С первых месяцев жизни в Париже Павел Николаевич выступал с публичными лекциями. Наибольшее удовлетворение доставляло ему чтение цикла «История цивилизации в России»{779}.
Между прочим, ряд авторов, в том числе близкий к Милюкову Дмитрий Иванович Мейснер, в воспоминаниях отмечают, что и в весьма почтенном возрасте он оставался дамским угодником и пользовался успехом не только у русских эмигранток, но и у супруг французских политических деятелей и бизнесменов{780}.
Милюковы отнюдь не бедствовали, даже отдыхали в Ницце и приобретали недвижимость. Марина Цветаева, проводившая лето 1935 года с маленьким сыном на атлантическом побережье, сообщала в одном из писем: «Сняли мансарду… В Faviere несколько русских вилл, между прочим — две милюковских, обе заколоченные»{781}.
Однако в центре внимания Милюкова оставалась политическая жизнь эмиграции.
Павел Николаевич был одним из инициаторов создания организации, назвавшей себя Совещанием членов Учредительного собрания, куда входили в основном кадеты и эсеры, включая Керенского и Чернова. Милюков предостерегал от объявления Совещания зарубежным российским государственным органом: «Рамки его представляются… недостаточно широкими для создания исключительно из его среды представительства, достаточно авторитетного, чтобы устранить необходимость всяких других попыток в этом направлении».
Сам он присутствовал на подготовительных встречах и первом заседании 8 января 1921 года, но, как видно из документов Совещания, не играл в нем руководящей роли (председателем был избран эсер Н. Д. Авксентьев), войдя лишь в комиссию по повестке дня. Однако 19 января он от имени конституционалистов-демократов выступил с декларацией, которая дает отчетливое представление о его позиции.
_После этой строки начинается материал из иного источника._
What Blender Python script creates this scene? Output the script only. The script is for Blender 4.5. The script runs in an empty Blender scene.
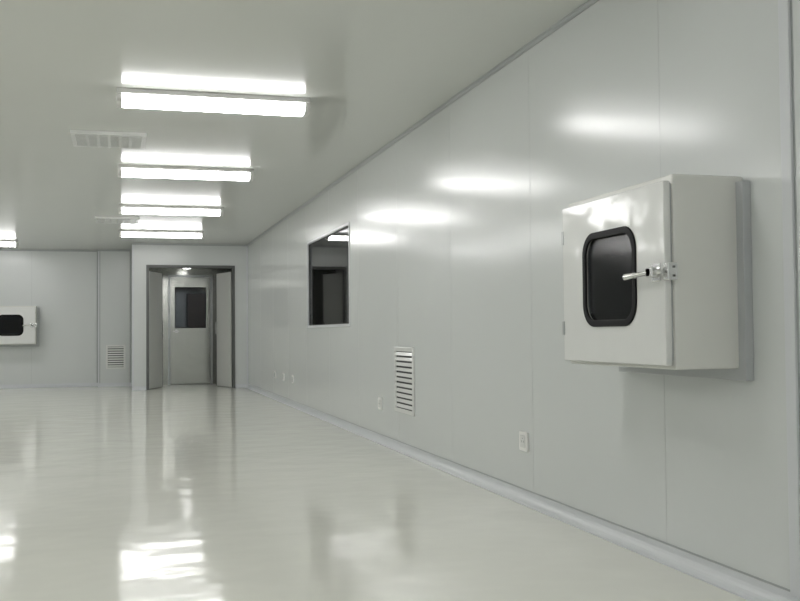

Помимо небольшой группы кадетов, участвовавших в Совещании, его никто не уполномочивал представлять партийные взгляды, поэтому неудивительно, что Набоков и другие члены берлинской группы были недовольны{782}.
Позиция Милюкова их озадачила и даже возмутила: ранее оправдывавший участие кадетов в активной вооруженной борьбе против большевистской диктатуры, теперь он возлагал надежду на мирную позитивную эволюцию государственного строя в России. Так начинал зарождаться тот «новый курс», который, эволюционируя на протяжении 1920-х — первой половины 1940-х годов, привел Милюкова к фактическому примирению с советской системой.
В записке «Что делать после Крымской катастрофы?» Милюков ознакомил с «новой тактикой» членов парижской группы кадетов, причем недвусмысленно высказался против интервенции, за перевод эвакуированных за границу белых армий на положение беженцев, за ориентацию на внутренние процессы перерождения большевизма под влиянием народных низов, прежде всего крестьянства. Это еще более укрепило его контакты с эсеровскими деятелями{783}.
В других выступлениях Милюков поддержал предложения об обращении к западным державам с призывами снять экономическую блокаду России и возобновить с ней торговые отношения, но высказался против заключения хозяйственных договоров, так как оно означало бы фактическое признание большевистской власти.
Само участие Милюкова в Совещании членов Учредительного собрания свидетельствовало, что теперь он считал своими естественными союзниками в борьбе против большевизма новыми средствами партию правых эсеров. На совещании группы кадетов в Париже 20 января 1921 года он заявил: «Кардинальный вопрос — это завязать объединение с эсерами. Все остальные вопросы — вопросы техники. Желание такого объединения искренно с обеих сторон, и неправильно считать, что оно явится только фикцией»{784}. Разумеется, в этих словах было немалое преувеличение, но, похоже, Павел Николаевич действительно верил в возможность создания с эсерами единой организации, за что в дальнейшем вел борьбу на протяжении полутора десятилетий.
Отчасти рекомендации Милюкова были приняты Совещанием. Возобладали, однако, более левые установки эсеров, возлагавших утопические надежды на то, что российское крестьянство скажет решающее слово и принудит большевиков к сдаче позиций.
Участвовавшие в Совещании представители национальностей высказались против проповедуемой Милюковым установки на единую, хотя и федерализованную Россию. Действительно, в употреблении им одновременно понятий единства и федерации содержались противоречия. Павел Николаевич неоднократно пытался объяснить, в чем же именно состояло его понимание неделимости России и одновременной ее федерализации, но каждый раз сосредоточивал внимание именно на целостности страны, сводя федерацию к местному самоуправлению{785}.